Provided material start
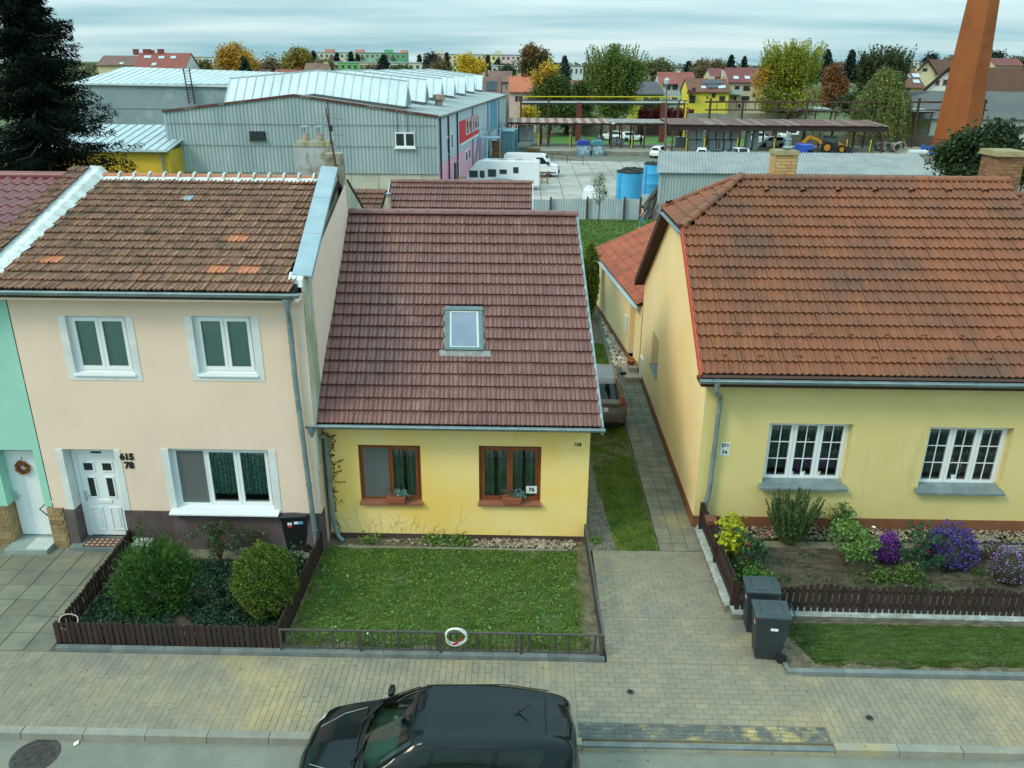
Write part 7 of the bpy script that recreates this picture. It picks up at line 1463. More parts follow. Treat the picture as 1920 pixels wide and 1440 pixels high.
# ================================================================== canopies and steelwork
yel=mat('safety_yellow',C(214,196,40),C(196,178,36),ns=4,rough=.6)
DZ=YZ+.62
def canopy(name,label,pxs,ytop,yback,D,dep,posts,rm,back=True,z0=DZ,pw=.22,fascia=.25,roofmats=None,yellow=()):
    p,q=PY(pxs[0],ytop,D),PY(pxs[1],ytop,D);zf=p.z;zb=PY(pxs[0],yback,D+dep).z;x0,x1=p.x,q.x;t=thing(name,label,'canopy',((x0+x1)/2,D+dep/2,z0));fm_=mat('dark_rust_beam',C(48,38,36),C(60,46,42),ns=2) if fascia>.5 else rust_m
    N=max(4,int((x1-x0)/.7));mats_=roofmats or [rm]
    for i in range(N):
        a,b=x0+(x1-x0)*i/N,x0+(x1-x0)*(i+1)/N;m=MB();j=rng.uniform(-.03,.03)
        for k in range(3):
            c,d=a+(b-a)*k/3,a+(b-a)*(k+1)/3;m.hexa([(c,D-.3,zf-.03+j),(d-.06,D-.3,zf-.03+j),(d-.06,D+dep,zb-.03),(c,D+dep,zb-.03),(c,D-.3,zf+.05+j),(d-.06,D-.3,zf+.05+j),(d-.06,D+dep,zb+.05),(c,D+dep,zb+.05)]);m.hexa([(d-.06,D-.3,zf-.05+j),(d,D-.3,zf-.05+j),(d,D+dep,zb-.05),(d-.06,D+dep,zb-.05),(d-.06,D-.3,zf-.01+j),(d,D-.3,zf-.01+j),(d,D+dep,zb-.01),(d-.06,D+dep,zb-.01)])
        m.obj('roof_sheet',mats_[i % 2 if len(mats_)==2 else int(rng.integers(0,len(mats_)))],t)
    m=MB();m.box(x0,x1,D-.1,D+.1,zf-fascia-.05,zf-.05);m.obj('beam',fm_,t);m=MB();m.box(x0,x1,D+dep-.2,D+dep,zb-fascia-.05,zb-.05);m.obj('beam',rust_m,t)
    for i,px in enumerate(posts):
        x=PY(px,ytop,D).x;m=MB();m.box(x-pw/2,x+pw/2,D-.09,D+.09,z0,zf-fascia);m.obj('post',rust_m,t)
        if px in yellow:MB().box(x-pw/2-.12,x-pw/2-.01,D-.22,D-.08,z0,z0+1.9).obj('guard_post',yel,t)
        if back:MB().box(x-pw/2+.3,x+pw/2+.3,D+dep-.25,D+dep-.05,z0,zb-fascia).obj('post',rust_m,t)
        for s in (1,-1):g=MB();g.bar((x,D,zf-fascia-.7),(x+s*.7,D,zf-fascia),.1,.1);g.obj('brace',rust_m,t)
    return t
ru1,ru2,ru3=mat('rust_sheet',C(126,84,72),C(150,112,100),ns=.8,rough=.8),mat('pale_rust_sheet',C(142,128,118),C(116,94,86),ns=.9,rough=.8),mat('grey_old_sheet',C(150,150,146),C(126,118,112),ns=.9,rough=.8)
canopy('striped_canopy','low canopy with rusty striped roof sheets beside the factory hall',(952,1144),229,221,129,6,(953,968,1013,1028,1072,1130),ru1,roofmats=[ru1,mat('pale_sheet_strip',C(168,158,150),C(146,136,128),ns=1)],yellow=(1013,1072))
canopy('grey_canopy','canopy with grey weathered sheets between striped and dark canopies',(1144,1252),230,223,128,6,(1148,1167,1189,1210),ru3,roofmats=[ru3],yellow=(1189,))
dks=mat('dark_rust_sheet',C(104,80,74),C(126,100,94),ns=.8,rough=.85)
canopy('dark_canopy','long dark rusty canopy over the dock and the wrapped pallets',(1254,1666),233,222,124,8,(1263,1292,1326,1352,1388,1458,1482,1540,1595,1640,1660),dks,roofmats=[dks,dks,dks,ru2],fascia=.75,yellow=(1292,1326,1388,1458,1595,1640))
def gantry(name,label,px0,px1,levels,posts,D,zb=YZ,yelrail=None,mm=None,pw=.18,roof=None):
    t=thing(name,label,'pipe rack',(PY((px0+px1)/2,200,D).x,D,zb))
    for py,h,m_ in levels:a,b=PY(px0,py,D),PY(px1,py+(.7 if px1-px0>200 else 0),D);MB().bar(a,b,h,h).obj('pipe',m_,t)
    for px,top in posts:a=PY(px,top,D);MB().box(a.x-pw/2,a.x+pw/2,D-pw/2,D+pw/2,zb,a.z).obj('post',mm or rust_m,t)
    return t
g=gantry('pipe_bridge','overhead pipe bridge with a yellow rail on thick rusty columns',975,1290,[(181,.16,yel),(188,.12,rust_m),(191,.25,white_sheet),(194.5,.28,mat('dark_steel',C(44,44,46)))],[(977,180),(1029,183),(1273,190),(1285,188)],146,pw=.3)
for px in (1086,1245):a=PY(px,192,146);MB().box(a.x-.45,a.x+.45,145.6,146.4,YZ,a.z).obj('column',mat('red_rust_column',C(112,58,46),C(90,50,42),ns=2),g)
for px in range(990,1285,22):a=PY(px,188,146);MB().box(a.x-.05,a.x+.05,145.95,146.05,a.z-.3,a.z+.9).obj('baluster',rust_m,g)
g=gantry('pipe_rack','long rusty pipe rack with two rails in front of the yellow houses',1322,1852,[(191,.26,rust_m),(206,.2,rust_m)],[(1333,184),(1394,188),(1457,190),(1515,186),(1725,184),(1800,188),(1848,186)],134,DZ,pw=.3)
for px in range(1345,1600,18):a=PY(px,192,134);b=PY(px,206,134);MB().box(a.x-.05,a.x+.05,133.95,134.05,b.z,a.z).obj('baluster',rust_m,g)
for px,y0,y1 in ((1640,190,240),(1470,195,212),(1506,193,212)):pass
g=canopy('small_canopy','raised canopy with pale roof sheets behind the weeping birch',(1675,1752),208,200,150,9,(1684,1710,1732,1748),white_sheet,roofmats=[zinc_light],z0=YZ,back=False)
g=canopy('small_canopy','short pale sheet roof between dark canopy and rust coloured tree',(1488,1572),207,200,150,9,(1492,1530,1568),white_sheet,roofmats=[zinc_light],z0=YZ,back=False)
t=thing('yellow_pole','thin yellow gas pipe pole standing beside the pipe bridge','pole',tuple(PY(1290,250,140)));a=PY(1287,190,140);MB().box(a.x-.12,a.x+.12,139.9,140.1,YZ,a.z).obj('pole',yel,t)
def lamp(label,px,base,top,head,D=None,z=YZ,r=.09,m=None):
    b=PG(px,base,z) if D is None else V(PY(px,base,D).x,D,z);q=PY(px+(3 if head=='up' else 0),top,b.y);t=thing('street_lamp',label,'lamp post',tuple(b));m=m or rust_m;MB().tube([b,b.lerp(q,.5),q],[r*1.5,r*1.1,r*.8],8).obj('pole',m,t)
    if head=='up':MB().lathe(q,[(.1,0),(.35,.25),(.38,.7),(.2,.95)],10).obj('lamp_head',zinc_light,t)
    else:MB().bar(q,q+V(head,0,.15),.12,.1).obj('arm',zinc,t);MB().lathe(q+V(head,0,.0),[(.1,-.08),(.32,0),(.1,.16)],10).obj('lamp_head',zinc_light,t)
lamp('tall rusty lamp post with a lantern head beside the single white car',1247,300,160,'up',m=mat('pale_rust_pole',C(120,98,88),C(90,74,68),ns=2),r=.11)
lamp('thin lamp post with arm standing by the weeping birch',1640,262,190,-1.0,D=138);lamp('thin lamp post with short arm at the yellow tree',1483,240,177,-1.2,D=152)
lamp('grey lamp post at the grey canopy with a small head',1146,276,232,.3,D=127,z=DZ)
# wrapped pallets
wrap=mat('plastic_wrap',C(160,174,178),C(136,150,154),ns=1.6,rough=.35,spec=.5,rnd=.12,stain=(C(184,194,196),3,.6,.75));pal=mat('pallet_wood',C(150,120,86),C(120,94,68),ns=5,rnd=.2)
def pallet(label,px0,px1,y0,y1,D,z=None,group='wrapped pallets on the dock'):
    a,b=PY(px0,y1,D),PY(px1,y0,D);zb=a.z if z is None else z;t=thing('wrapped_pallet',label,'wrapped pallet',((a.x+b.x)/2,D,zb),group);h=b.z-zb
    m=MB();m.box(a.x,b.x,D,D+1.4,zb+.14,zb+h);o=m.obj('load',wrap,t);w=o.modifiers.new('b','BEVEL');w.width=.08;w.segments=2
    g=MB();g.box(a.x,b.x,D,D+1.4,zb+.09,zb+.13)
    for k in range(3):x=a.x+(b.x-a.x)*k/2.2;g.box(x,x+(b.x-a.x)*.1,D,D+1.4,zb,zb+.09)
    g.obj('pallet',pal,t)
for i,(a,b,c,d) in enumerate(((1293,1307,241,263),(1306,1320,241,263),(1293,1307,263,284),(1306,1320,263,284),(1329,1343,242,263),(1343,1357,242,263),(1357,1371,242,263),(1371,1386,242,263),(1329,1343,263,285),(1343,1357,263,285),(1357,1371,263,285),(1371,1386,263,285),(1398,1410,246,284),(1411,1424,246,284))):
    od=('first','second','third','fourth');lab='tall dull wrapped load right of the wide stack, %s of the two' % od[i-12] if i>11 else '%s wrapped pallet from the left in the %s row of the %s stack' % (od[i % 2] if i<4 else od[i % 4],'upper' if c<250 else 'lower','narrow' if a<1325 else 'wide')
    pallet(lab,a,b,c,d,126.5)
for a,b,c,d,l in ((1267,1289,257,279,'low white wrapped pallet on the dock left of the big pallet wall'),(973,988,235,266,'wrapped pallet against the factory end under the striped canopy'),(988,1001,235,266,'second wrapped pallet under the striped canopy'),(1088,1094,255,268,'small wrapped pallet behind the blue kiosk'),(1097,1106,261,272,'small wrapped pallet between the two kiosks'),(1117,1131,258,273,'grey wrapped pallet behind the teal kiosk'),(1146,1156,258,271,'wrapped pallet right of the lamp at the grey canopy'),(1157,1170,260,272,'wrapped pallet under the grey canopy in front of a car')):pallet(l,a,b,c,d,131)
def kiosk(label,px0,px1,D,top_m,c1):
    a,b=PY(px0,292,D),PY(px1,264,D);t=thing('kiosk',label,'kiosk',((a.x+b.x)/2,D,YZ));w=b.x-a.x;h=b.z-YZ
    MB().box(a.x,b.x,D,D+1.6,YZ,YZ+h*.72).obj('body',c1,t);P=[(a.x-.05,YZ+h*.72),(b.x+.05,YZ+h*.72),(b.x+.02,YZ+h*.88),(b.x-.3,YZ+h),(a.x+.3,YZ+h),(a.x-.02,YZ+h*.88)];MB().prism(P,D-.08,D+1.7,'y').obj('roof',top_m,t)
    for x,z,r in ((.25,.45,.32),(.6,.5,.36),(.42,.25,.3),(.8,.3,.25)):MB().lathe((a.x+w*x,D-.02,YZ+h*z),[(r,-.02),(r*.9,.03)],12,'y').obj('panel',mat('pale_panel',C(176,196,204),C(140,164,180),ns=2),t)
kiosk('kiosk with deep blue roof and white patches in front of the dock',1082,1107,122.0,mat('kiosk_blue',C(44,66,150)),mat('kiosk_body',C(130,160,180),C(90,120,146),ns=1));kiosk('kiosk with teal roof right of the blue one',1110,1133,122.0,mat('kiosk_teal',C(74,130,146)),mat('kiosk_teal_body',C(90,140,148),C(120,120,112),ns=1.2))
t=thing('container','two joined blue green steel containers beside the factory wall','container',(-.4,104,YZ));tc=mat('container_teal',C(84,122,132),C(94,132,140),ns=.7)
a,b=PY(942,288,112),PY(964,246,112);m=MB();corr(m,(a.x,112,0),(b.x,112,0),YZ,b.z,.4,.06);m.box(a.x,b.x,112.05,116,YZ,b.z-.02);m.obj('body',tc,t);MB().box(a.x-.05,b.x+.05,111.85,116,b.z-.12,b.z+.04).obj('roof_edge',mat('container_edge',C(106,142,150)),t);a,b=PY(936,280,117),PY(971,242,117);m=MB();corr(m,(a.x,117,0),(b.x,117,0),YZ,b.z,.4,.06);m.box(a.x,b.x,117.05,120,YZ,b.z-.02);m.obj('body',tc,t)
t=thing('pallet_stack','tall stack of empty wooden pallets at the metal stair','pallet stack',tuple(PY(930,290,108)));a,b=PY(922,310,107),PY(942,266,107);zz=YZ
while zz<b.z:MB().box(a.x+float(rng.uniform(-.06,.06)),b.x,107,108.2,zz,zz+.10).obj('pallet',pal,t);zz+=.16
for (px,label) in ((1003,'stacked timber crate at the ramp rail behind the van'),):
    a=PG(1001,292,YZ);t=thing('timber_crate',label,'crate',tuple(a));[MB().box(a.x-.9,a.x+.9,a.y,a.y+1,YZ+k*.22,YZ+k*.22+.16).obj('board',pal,t) for k in range(5)]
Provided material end
> Brief
Pick out the lines above containing the word "wide", then copy them.

> Exercise result
Write part 7 of the bpy script that recreates this picture. It picks up at line 1463. More parts follow. Treat the picture as 1920 pixels wide and 1440 pixels high.
    od=('first','second','third','fourth');lab='tall dull wrapped load right of the wide stack, %s of the two' % od[i-12] if i>11 else '%s wrapped pallet from the left in the %s row of the %s stack' % (od[i % 2] if i<4 else od[i % 4],'upper' if c<250 else 'lower','narrow' if a<1325 else 'wide')